Born in New York City, Elsie Ferguson was the only child of Hiram and Amelia Ferguson, her father was a successful attorney. Raised and educated in Manhattan, she became interested in the theater at a young age and made her stage debut at seventeen as a chorus girl in a musical comedy. She quickly became known as one of the most beautiful women to ever set foot on the American stage. For almost two years from 1903-05 she was a cast member in The Girl from Kays which despite its title starred Sam Bernard. In 1908 she was leading lady to Edgar Selwyn in Pierre of the Plains. By 1909, after several years apprenticeship under several producers including Charles Frohman, Klaw & Erlanger, Charles Dillingham and Henry B. Harris, she was a major Broadway star, starring in Such A Little Queen. In 1910, she spent time on the stage in London. Actresses Evelyn Nesbit and Ethel Barrymore were friends of hers.
During World War I, a number of Broadway stars organized a campaign to sell Liberty Bonds from the theatre stage prior to the performance as well as at highly publicized appearances at places such as the New York Public Library.

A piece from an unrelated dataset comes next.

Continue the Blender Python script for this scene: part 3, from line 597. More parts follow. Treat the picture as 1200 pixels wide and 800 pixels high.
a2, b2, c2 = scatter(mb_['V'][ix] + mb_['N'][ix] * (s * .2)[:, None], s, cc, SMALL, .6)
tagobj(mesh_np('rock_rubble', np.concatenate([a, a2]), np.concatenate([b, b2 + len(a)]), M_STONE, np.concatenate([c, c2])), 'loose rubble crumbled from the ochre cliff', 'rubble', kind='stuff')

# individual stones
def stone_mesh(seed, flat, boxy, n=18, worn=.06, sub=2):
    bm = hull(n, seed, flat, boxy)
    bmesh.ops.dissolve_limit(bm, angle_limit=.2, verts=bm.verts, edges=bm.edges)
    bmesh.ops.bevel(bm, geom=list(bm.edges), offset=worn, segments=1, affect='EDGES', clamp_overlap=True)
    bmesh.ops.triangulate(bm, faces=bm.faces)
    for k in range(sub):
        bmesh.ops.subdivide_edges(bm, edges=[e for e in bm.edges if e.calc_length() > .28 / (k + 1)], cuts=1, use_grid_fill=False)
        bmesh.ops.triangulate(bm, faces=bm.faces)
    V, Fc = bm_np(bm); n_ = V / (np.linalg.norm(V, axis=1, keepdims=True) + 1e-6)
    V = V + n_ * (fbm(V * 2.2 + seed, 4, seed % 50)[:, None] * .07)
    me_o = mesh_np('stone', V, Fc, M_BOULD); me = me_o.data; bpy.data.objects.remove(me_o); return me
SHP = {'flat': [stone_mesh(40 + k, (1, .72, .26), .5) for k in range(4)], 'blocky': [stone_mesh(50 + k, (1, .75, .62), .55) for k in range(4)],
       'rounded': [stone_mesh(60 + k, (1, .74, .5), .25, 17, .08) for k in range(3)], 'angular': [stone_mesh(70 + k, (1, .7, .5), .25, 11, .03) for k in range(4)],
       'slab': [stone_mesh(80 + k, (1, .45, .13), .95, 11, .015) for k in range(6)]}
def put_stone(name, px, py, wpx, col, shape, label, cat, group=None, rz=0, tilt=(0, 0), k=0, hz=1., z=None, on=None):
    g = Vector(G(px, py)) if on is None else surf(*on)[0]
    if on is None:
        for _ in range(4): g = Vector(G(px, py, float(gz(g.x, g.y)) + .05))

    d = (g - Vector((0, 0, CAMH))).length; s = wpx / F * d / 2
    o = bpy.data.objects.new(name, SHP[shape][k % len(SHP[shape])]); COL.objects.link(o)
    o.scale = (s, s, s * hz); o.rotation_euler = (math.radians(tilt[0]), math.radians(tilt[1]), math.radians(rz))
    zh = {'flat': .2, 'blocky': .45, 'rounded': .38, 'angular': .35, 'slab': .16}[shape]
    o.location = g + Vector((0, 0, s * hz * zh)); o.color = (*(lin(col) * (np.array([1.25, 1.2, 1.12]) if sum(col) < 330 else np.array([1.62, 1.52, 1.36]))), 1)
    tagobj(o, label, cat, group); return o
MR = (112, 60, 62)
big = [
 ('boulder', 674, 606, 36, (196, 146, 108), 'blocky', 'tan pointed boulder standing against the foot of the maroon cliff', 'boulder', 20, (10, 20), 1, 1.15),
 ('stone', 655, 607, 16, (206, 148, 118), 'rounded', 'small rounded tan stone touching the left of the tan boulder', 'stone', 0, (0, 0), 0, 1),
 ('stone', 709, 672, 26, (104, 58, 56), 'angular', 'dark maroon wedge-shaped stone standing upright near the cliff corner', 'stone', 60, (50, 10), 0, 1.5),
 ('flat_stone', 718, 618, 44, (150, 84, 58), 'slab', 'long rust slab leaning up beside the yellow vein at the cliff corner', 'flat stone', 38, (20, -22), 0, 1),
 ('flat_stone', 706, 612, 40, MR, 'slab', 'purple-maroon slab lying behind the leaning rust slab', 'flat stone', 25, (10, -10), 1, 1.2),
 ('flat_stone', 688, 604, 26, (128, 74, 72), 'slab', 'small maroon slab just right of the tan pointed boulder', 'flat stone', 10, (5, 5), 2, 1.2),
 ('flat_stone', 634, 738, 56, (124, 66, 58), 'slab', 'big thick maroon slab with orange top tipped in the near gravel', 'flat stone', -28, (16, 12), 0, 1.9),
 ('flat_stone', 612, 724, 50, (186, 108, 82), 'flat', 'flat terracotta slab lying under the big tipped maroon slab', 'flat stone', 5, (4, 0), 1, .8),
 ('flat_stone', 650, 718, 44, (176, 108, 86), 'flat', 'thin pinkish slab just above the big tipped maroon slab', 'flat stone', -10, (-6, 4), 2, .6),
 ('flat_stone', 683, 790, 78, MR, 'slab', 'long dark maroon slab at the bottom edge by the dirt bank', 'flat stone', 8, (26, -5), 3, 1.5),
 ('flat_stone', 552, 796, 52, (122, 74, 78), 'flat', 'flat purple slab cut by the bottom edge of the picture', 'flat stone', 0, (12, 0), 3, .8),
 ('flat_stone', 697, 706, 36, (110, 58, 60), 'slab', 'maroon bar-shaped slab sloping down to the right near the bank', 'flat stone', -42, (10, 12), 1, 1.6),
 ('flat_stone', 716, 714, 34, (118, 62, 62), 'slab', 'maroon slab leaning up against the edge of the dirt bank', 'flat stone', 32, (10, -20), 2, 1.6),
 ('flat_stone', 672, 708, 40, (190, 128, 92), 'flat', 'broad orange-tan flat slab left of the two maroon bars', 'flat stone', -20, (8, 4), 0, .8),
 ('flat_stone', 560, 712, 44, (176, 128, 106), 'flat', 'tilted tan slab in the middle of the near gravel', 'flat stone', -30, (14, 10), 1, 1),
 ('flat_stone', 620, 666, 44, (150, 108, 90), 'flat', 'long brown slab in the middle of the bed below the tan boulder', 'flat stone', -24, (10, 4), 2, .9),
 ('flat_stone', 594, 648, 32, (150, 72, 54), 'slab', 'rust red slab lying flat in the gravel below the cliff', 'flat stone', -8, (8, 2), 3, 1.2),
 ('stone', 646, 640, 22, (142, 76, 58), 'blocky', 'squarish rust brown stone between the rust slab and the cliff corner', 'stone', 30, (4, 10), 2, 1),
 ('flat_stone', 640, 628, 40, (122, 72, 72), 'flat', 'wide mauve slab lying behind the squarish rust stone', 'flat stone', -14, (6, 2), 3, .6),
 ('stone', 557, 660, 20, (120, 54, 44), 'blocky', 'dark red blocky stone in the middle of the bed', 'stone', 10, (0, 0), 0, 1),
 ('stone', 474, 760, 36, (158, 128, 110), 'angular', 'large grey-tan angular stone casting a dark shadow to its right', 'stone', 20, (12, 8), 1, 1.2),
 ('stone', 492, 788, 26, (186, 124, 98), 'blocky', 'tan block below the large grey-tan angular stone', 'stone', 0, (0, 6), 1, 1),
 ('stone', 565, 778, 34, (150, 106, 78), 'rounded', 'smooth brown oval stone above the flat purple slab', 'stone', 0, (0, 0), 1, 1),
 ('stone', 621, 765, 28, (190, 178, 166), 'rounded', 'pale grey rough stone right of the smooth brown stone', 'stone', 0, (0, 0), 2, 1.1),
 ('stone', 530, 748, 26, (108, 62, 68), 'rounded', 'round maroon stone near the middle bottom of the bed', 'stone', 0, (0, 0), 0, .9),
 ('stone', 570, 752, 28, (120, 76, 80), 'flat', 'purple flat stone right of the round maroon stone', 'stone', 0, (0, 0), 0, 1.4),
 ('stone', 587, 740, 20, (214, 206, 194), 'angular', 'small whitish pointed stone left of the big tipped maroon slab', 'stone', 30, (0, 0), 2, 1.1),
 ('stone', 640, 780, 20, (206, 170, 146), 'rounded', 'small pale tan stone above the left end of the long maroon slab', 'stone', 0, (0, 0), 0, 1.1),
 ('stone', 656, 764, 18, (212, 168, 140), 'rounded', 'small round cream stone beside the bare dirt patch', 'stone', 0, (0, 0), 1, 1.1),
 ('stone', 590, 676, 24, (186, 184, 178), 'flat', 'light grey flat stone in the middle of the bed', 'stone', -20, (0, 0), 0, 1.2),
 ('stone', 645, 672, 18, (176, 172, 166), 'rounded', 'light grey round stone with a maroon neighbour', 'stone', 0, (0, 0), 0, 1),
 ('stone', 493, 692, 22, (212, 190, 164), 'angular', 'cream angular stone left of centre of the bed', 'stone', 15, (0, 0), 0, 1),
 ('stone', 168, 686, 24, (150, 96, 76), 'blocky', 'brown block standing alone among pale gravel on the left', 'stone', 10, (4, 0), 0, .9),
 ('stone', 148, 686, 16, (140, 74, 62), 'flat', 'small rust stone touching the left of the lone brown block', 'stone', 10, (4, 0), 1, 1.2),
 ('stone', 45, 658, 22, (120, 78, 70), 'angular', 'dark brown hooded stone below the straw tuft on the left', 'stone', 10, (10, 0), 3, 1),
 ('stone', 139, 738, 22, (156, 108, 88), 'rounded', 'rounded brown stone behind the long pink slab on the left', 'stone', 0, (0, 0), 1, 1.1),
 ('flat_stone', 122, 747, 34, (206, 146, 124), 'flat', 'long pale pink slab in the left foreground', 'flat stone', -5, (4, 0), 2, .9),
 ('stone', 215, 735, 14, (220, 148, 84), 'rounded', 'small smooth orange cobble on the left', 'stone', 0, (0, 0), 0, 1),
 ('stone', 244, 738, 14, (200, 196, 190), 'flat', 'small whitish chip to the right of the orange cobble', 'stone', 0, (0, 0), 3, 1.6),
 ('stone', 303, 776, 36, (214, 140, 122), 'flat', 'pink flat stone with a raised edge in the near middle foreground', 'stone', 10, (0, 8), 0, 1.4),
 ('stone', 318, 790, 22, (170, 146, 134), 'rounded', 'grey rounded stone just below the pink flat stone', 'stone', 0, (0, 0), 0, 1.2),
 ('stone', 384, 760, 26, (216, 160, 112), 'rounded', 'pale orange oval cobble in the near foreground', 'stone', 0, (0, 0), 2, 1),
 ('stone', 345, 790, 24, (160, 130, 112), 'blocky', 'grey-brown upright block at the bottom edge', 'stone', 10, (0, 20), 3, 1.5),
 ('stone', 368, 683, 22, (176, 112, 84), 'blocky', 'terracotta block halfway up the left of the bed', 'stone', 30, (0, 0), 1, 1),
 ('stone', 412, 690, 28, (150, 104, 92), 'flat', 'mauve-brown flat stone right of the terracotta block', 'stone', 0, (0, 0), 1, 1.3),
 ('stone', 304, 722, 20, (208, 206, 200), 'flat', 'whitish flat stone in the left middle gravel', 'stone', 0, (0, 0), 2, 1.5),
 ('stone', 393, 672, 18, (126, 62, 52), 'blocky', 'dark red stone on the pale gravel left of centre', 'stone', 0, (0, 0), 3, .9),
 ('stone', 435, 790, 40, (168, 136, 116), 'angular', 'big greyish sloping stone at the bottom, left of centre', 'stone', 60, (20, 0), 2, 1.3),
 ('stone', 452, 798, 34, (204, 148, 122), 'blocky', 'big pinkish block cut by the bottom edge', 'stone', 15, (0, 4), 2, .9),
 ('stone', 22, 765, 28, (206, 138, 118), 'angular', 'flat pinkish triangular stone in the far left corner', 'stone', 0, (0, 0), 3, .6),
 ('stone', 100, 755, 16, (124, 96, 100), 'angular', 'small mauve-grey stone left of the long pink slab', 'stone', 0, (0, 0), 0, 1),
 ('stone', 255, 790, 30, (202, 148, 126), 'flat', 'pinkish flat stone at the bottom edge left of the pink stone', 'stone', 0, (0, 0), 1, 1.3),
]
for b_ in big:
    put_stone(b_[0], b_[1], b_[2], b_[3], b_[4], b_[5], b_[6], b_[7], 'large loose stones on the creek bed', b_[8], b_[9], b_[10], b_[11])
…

Ferguson, noted for her great beauty and as one of the "Park Avenue aristocrats," on one occasion is reputed to have sold $85,000.00 worth of bonds in less than an hour.
At the peak of her popularity, several film studios offered her a contract but she declined them all until widely respected New York-based French director, Maurice Tourneur, proposed she appear in the lead role as a sophisticated patrician in his 1917 silent film, Barbary Sheep. She also may have consented to films because she no longer had the protection of her Broadway employers Henry B. Harris, who died on the Titanic in 1912, and Charles Frohman, who perished on the Lusitania in 1915. Producer and director Adolph Zukor then signed her to an 18-film, three-year, $5,000-per-week contract.